On Monday, the Indian Rupee (INR) experienced a decline as the US Dollar (USD) rebounded, signaling a potentially quiet session as traders adopt a cautious stance leading up to the Federal Open Market Committee (FOMC) policy meeting and India’s federal budget presentation later in the week.
The strength of the US Dollar and rising US bond yields, fueled by positive economic indicators and reduced expectations of aggressive rate cuts by the Fed, have impacted the INR negatively. Additionally, ongoing geopolitical tensions in the Middle East are contributing to increased demand for safe-haven currencies, favoring the USD/INR pair.
Investors are closely monitoring the FOMC meeting scheduled for Wednesday, with expectations that the committee will maintain the current policy. The subsequent press conference by Fed Chairman Jerome Powell could influence the USD’s trajectory, particularly if any hints of a potential rate cut in March are provided.
India’s Finance Minister, Nirmala Sitharaman, is set to present the Interim Budget 2024 for the fiscal year 2024–25 on Thursday, focusing on initiatives aimed at sustaining India’s growth towards a $5 trillion economy.
The market outlook for the Indian Rupee remains sensitive to global factors, as evidenced by India’s 10-year benchmark bond yield holding steady at 7.1760% on Friday. The forthcoming fiscal budget is anticipated to emphasize government spending, with a focus on narrowing the fiscal deficit to 5.30% of GDP in 2024–25 from the current 5.90%.
Technical analysis reveals that the USD/INR pair is confined within a descending trend channel, trading on a softer note. The presence of the pair above the key 100-period Exponential Moving Average (EMA) suggests potential upside. The 14-day Relative Strength Index (RSI) above the midline further indicates a momentum biased towards the upside.
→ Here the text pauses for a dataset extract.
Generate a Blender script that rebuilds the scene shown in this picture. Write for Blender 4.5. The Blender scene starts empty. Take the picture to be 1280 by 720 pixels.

Immediate resistance is identified at the upper boundary of the descending trend channel at 83.25, with a potential bullish breakout targeting levels of 83.35 and 83.47. On the downside, support is anticipated in the 83.00-83.05 region, marked by the confluence of the 100-period EMA and a psychological level. A bearish downswing could see the pair testing December 18’s low at 82.90, progressing towards the lower limit of the descending trend channel at 82.72.